══ MATERIAL PROVIDED

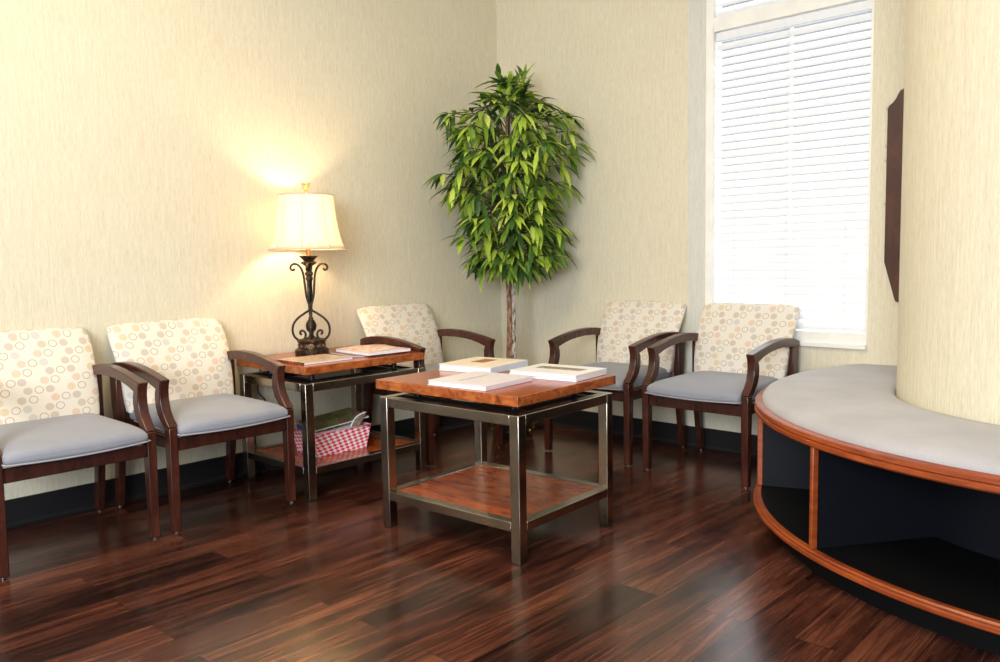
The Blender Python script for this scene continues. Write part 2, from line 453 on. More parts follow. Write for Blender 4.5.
# round column engaged in the right wall
BC = (-.467, -3.622)
bm = bmesh.new()
lathe_solid(bm, [(.786, 0), (.786, CZ)], 128, (BC[0], BC[1], 0))
bmesh.ops.bisect_plane(bm, geom=bm.verts[:]+bm.edges[:]+bm.faces[:], plane_co=(-.0005, 0, 0), plane_no=(1, 0, 0), clear_outer=True)
bmesh.ops.holes_fill(bm, edges=[e for e in bm.edges if e.is_boundary])
struct('wall_column', bm, M['wall'], smooth=True, auto=50)

# ------------------------------------------------------------------ chairs
W2 = .28
B0 = .35
def lp(a, b, z): return (a - W2, B0 - b, z)
def make_chair():
    t = thing('arm_chair', '', 'chair')
    wood_ = M['chair_wood']
    top = [(.078, .674), (.12, .687), (.17, .695), (.25, .700), (.33, .698), (.40, .691), (.47, .680), (.54, .667), (.618, .650)]
    front = [(.606, .625), (.600, .595), (.602, .56), (.614, .52), (.638, .487), (.660, .466), (.668, .455)]
    inner = [(.620, .452), (.596, .474), (.568, .503), (.554, .535), (.550, .565), (.552, .590), (.560, .610)]
    under = [(.50, .629), (.44, .642), (.38, .650), (.30, .655), (.22, .654), (.15, .646), (.078, .638)]
    outline = top + front + inner + under
    for s in (0, 1):
        a0 = (0 if s == 0 else .56) - .021
        bm = bmesh.new()
        prism(bm, [lp(a0, b, z) for b, z in outline], (.042, 0, 0))
        arm = obj('armrest', bm, wood_, t, bevel=.005, seg=3)
        # front leg: tapered
        bm = bmesh.new()
        q = .019
        pts = [(.622, .452), (.668, .452), (.668, .40), (.660, .007), (.628, .007), (.620, .40)]
        a = 0 if s == 0 else .56
        prism(bm, [lp(a - q + .0, b, z) for b, z in pts], (2*q, 0, 0))
        lg = obj('leg', bm, wood_, t, bevel=.004, seg=2)
        bm = bmesh.new(); lathe_solid(bm, [(.008, 0), (.009, .003), (.008, .009)], 12, lp(a, .644, .0)); obj('foot_glide', bm, M['glide'], lg, smooth=True, auto=40)
        # rear leg + arm post, curved
        bm = bmesh.new()
        pts = [(.078, .645), (.150, .645), (.148, .50), (.150, .40), (.138, .28), (.114, .14), (.088, .007), (.052, .007), (.072, .14), (.090, .28), (.098, .40), (.084, .50)]
        prism(bm, [lp(a - .017, b, z) for b, z in pts], (.034, 0, 0))
        lg = obj('leg', bm, wood_, t, bevel=.003)
        bm = bmesh.new(); lathe_solid(bm, [(.008, 0), (.009, .003), (.008, .009)], 12, lp(a, .070, 0)); obj('foot_glide', bm, M['glide'], lg, smooth=True, auto=40)
    # seat frame
    bm = bmesh.new()
    box(bm, lp(.018, .655, .350), lp(.542, .630, .402))
    box(bm, lp(.018, .120, .350), lp(.542, .095, .420))
    for a in (.005, .535): box(bm, lp(a, .63, .352), lp(a+.02, .12, .408))
    obj('seat_frame', bm, wood_, t, bevel=.003)
    # seat cushion
    bm = bmesh.new(); nx, ny = 16, 16
    def sb(u, v, lay):
        # u across 0..1, v from rear 0 to front 1
        cu = 2*u - 1
        bf = .690 + .018*(1 - cu*cu)
        b = .150 + (bf - .150)*v
        a = .28 + cu*(.250 + (.012*v))
        dome = .020*(1 - cu**4)*(1 - (2*v-1)**4)
        edge = .010*(abs(cu)**10) + .014*(v**12)
        if lay: z = .486 - .008*v + dome*.6 - edge
        else: z = .420 - .002*v - .006*(1-cu*cu)*v
        return lp(a, b, z)
    G = [[[bm.verts.new(sb(i/nx, j/ny, L)) for j in range(ny+1)] for i in range(nx+1)] for L in (0, 1)]
    for i in range(nx):
        for j in range(ny):
            bm.faces.new((G[1][i][j], G[1][i+1][j], G[1][i+1][j+1], G[1][i][j+1]))
            bm.faces.new((G[0][i][j+1], G[0][i+1][j+1], G[0][i+1][j], G[0][i][j]))
    for i in range(nx):
        bm.faces.new((G[0][i][0], G[0][i+1][0], G[1][i+1][0], G[1][i][0])); bm.faces.new((G[0][i+1][ny], G[0][i][ny], G[1][i][ny], G[1][i+1][ny]))
    for j in range(ny):
        bm.faces.new((G[0][0][j+1], G[0][0][j], G[1][0][j], G[1][0][j+1])); bm.faces.new((G[0][nx][j], G[0][nx][j+1], G[1][nx][j+1], G[1][nx][j]))
    seat = obj('seat', bm, M['seat'], t, bevel=.018, seg=4)
    path = [sb(0, v/8, 0) for v in range(1, 8)] + [sb(u/20, 1, 0) for u in range(21)] + [sb(1, 1 - v/8, 0) for v in range(1, 8)]
    path = [(x*1.002, y-.001, z+.004) for x, y, z in path]
    bm = bmesh.new(); tube(bm, path, .0035, 6); obj('piping', bm, M['piping'], seat, smooth=True)
    # backrest : thick upholstered pad, leaning, rolling back at the top
    prof = [(.455, .215), (.50, .207), (.56, .194), (.62, .178), (.68, .157), (.73, .134), (.78, .106), (.82, .080), (.845, .060)]
    wid = [(.455, .262), (.50, .268), (.56, .273), (.62, .277), (.68, .281), (.73, .285), (.78, .287), (.82, .285), (.845, .276)]
    rear = [(.455, .150), (.50, .142), (.56, .134), (.62, .132), (.68, .110), (.73, .085), (.78, .058), (.82, .030), (.845, .018)]
    bm = bmesh.new(); uvl = bm.loops.layers.uv.new('UVMap'); nu = 20
    # closed section loops per height : front row then rear row
    F_, R_ = [], []
    for k in range(len(prof)):
        z, bf = prof[k]; w = wid[k][1]; br = rear[k][1]
        fr, rr = [], []
        for i in range(nu+1):
            c = 2*i/nu - 1
            crown = .012*(1 - abs(c)**3) - .010
            fr.append((bm.verts.new(lp(.28 + c*w, bf + crown - .012*abs(c)**14, z + .004*(1-c*c)*(k == len(prof)-1) )), (c*w, z*1.04)))
            rr.append((bm.verts.new(lp(.28 + c*(w-.004), br, z)), (c*w + .3*(1 if c > 0 else -1)*0, z)))
        F_.append(fr); R_.append(rr)
    # top roll
    fr, rr = [], []
    for i in range(nu+1):
        c = 2*i/nu - 1
        v = bm.verts.new(lp(.28 + c*(.264), .036, .864 - .012*abs(c)**8)); fr.append((v, (c*.24, .91)))
    topr = fr
    def face(vs):
        f = bm.faces.new([v for v, _ in vs])
        for l, (_, uv) in zip(f.loops, vs): l[uvl].uv = uv
    for k in range(len(F_)-1):
        for i in range(nu):
            face((F_[k][i], F_[k][i+1], F_[k+1][i+1], F_[k+1][i])); face((R_[k][i+1], R_[k][i], R_[k+1][i], R_[k+1][i+1]))
        for i, s in ((0, -1), (nu, 1)):
            def sh(p, d): return (p[0], (p[1][0] + d, p[1][1]))
            vs = (F_[k][i], sh(R_[k][i], s*.05), sh(R_[k+1][i], s*.05), F_[k+1][i])
            face(vs if s < 0 else vs[::-1])
    n = len(F_)-1
    for i in range(nu):
        face((F_[n][i], F_[n][i+1], topr[i+1], topr[i])); face((topr[i], topr[i+1], R_[n][i+1], R_[n][i])); face((R_[0][i], R_[0][i+1], F_[0][i+1], F_[0][i]))
    face((F_[n][0], topr[0], R_[n][0])); face((F_[n][nu], R_[n][nu], topr[nu]))
    obj('backrest', bm, M['dots'], t, bevel=.010, seg=3)
    # hidden rail tying the posts
    bm = bmesh.new(); box(bm, lp(.017, .135, .50), lp(.543, .110, .56)); obj('back_rail', bm, wood_, t, bevel=.003)
    return t
proto = make_chair()
chairs = [
    ('L', -3.3944, 'leftmost armchair against the long left wall, cut off by the picture edge'),
    ('L', -2.7425, 'dark wood armchair with dotted cream back standing just left of the lamp table'),
    ('L', -1.2995, 'armchair in the corner between the lamp table and the leafy tree'),
    ('R', -.932, 'armchair on the window side closest to the artificial tree, against plain wallpaper'),
    ('R', -1.6113, 'armchair directly under the window blind, beside the curved bench'),
]
for i, (side, c, lab) in enumerate(chairs):
    o = proto if i == 0 else copy_tree(proto)
    if side == 'L': o.location = (c + .28, -.35, 0); o.rotation_euler = (0, 0, 0)
    else: o.location = (-.324, c - .28, 0); o.rotation_euler = (0, 0, -PI/2)
    tag(o, lab, 'chair', 'dotted guest armchairs around the waiting corner')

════

--- YOUR TASK ---
Give again, word for word, every line from the top of the data through the line with "struct('wall_column', bm, M['wall'], smooth=True, auto=50)", both ends included, and exclude the pictures.

--- SOLUTION TO THIS PROBLEM ---
The Blender Python script for this scene continues. Write part 2, from line 453 on. More parts follow. Write for Blender 4.5.
# round column engaged in the right wall
BC = (-.467, -3.622)
bm = bmesh.new()
lathe_solid(bm, [(.786, 0), (.786, CZ)], 128, (BC[0], BC[1], 0))
bmesh.ops.bisect_plane(bm, geom=bm.verts[:]+bm.edges[:]+bm.faces[:], plane_co=(-.0005, 0, 0), plane_no=(1, 0, 0), clear_outer=True)
bmesh.ops.holes_fill(bm, edges=[e for e in bm.edges if e.is_boundary])
struct('wall_column', bm, M['wall'], smooth=True, auto=50)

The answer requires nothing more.